I’ll continue my series of blogs covering the common mistakes surrounding transferring wealth with Mistake #5, Transferring Without Heart. If you have not already done so, I invite you to read Mistake #1, Mistake #2, Mistake #3, and Mistake #4.
Mistake #5 – Transferring Without Heart
I’ve seen it over and over, wealth owners frantically writing $14,000 checks at the end of December, to as many family members as they can, to take advantage of the annual exclusion gift. They make sure those checks are in the mail before the deadline and take a deep breath knowing that possibly hundreds of thousands of dollars are no longer in their taxable estate. Ahhh…
On the other end of that gift exchange, beneficiaries receive the checks with a variety of responses, ranging from indifference and forgetting to cash the check, to confusion over what they’re supposed to do with the check, to glee over how they plan to utilize the proceeds.
Weeks later, the check writer is often a little disappointed that their gift was not acknowledged.
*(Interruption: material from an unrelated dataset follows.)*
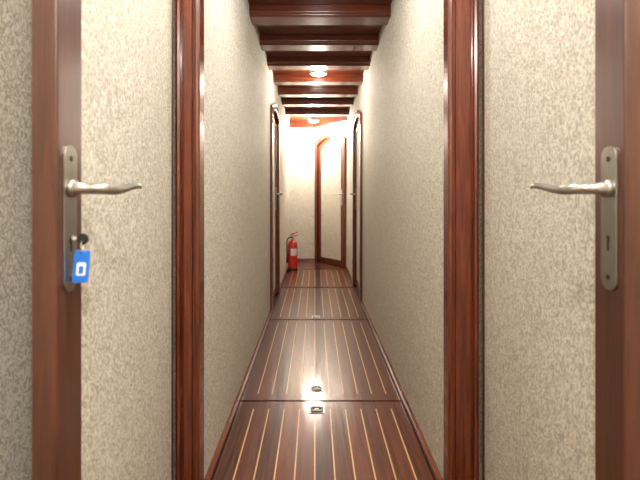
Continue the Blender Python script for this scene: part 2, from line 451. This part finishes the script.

If that transfer had been made with heart, the response is likely to be very different. What if each check was accompanied by a short note that said something along the lines of “how important the beneficiary was to them” and “how grateful the wealth holder is to be able to give a gift like this?” The note might also say that the intention is to make the beneficiary’s life a little easier, or to be used in a certain manner, or whatever the donor intends. It would also be appropriate for the note to include a little request that the beneficiary let the donor know how the funds are utilized. With a note like that, the beneficiary usually feels a connection with the gift and s/he will be inclined to acknowledge its receipt with gratitude.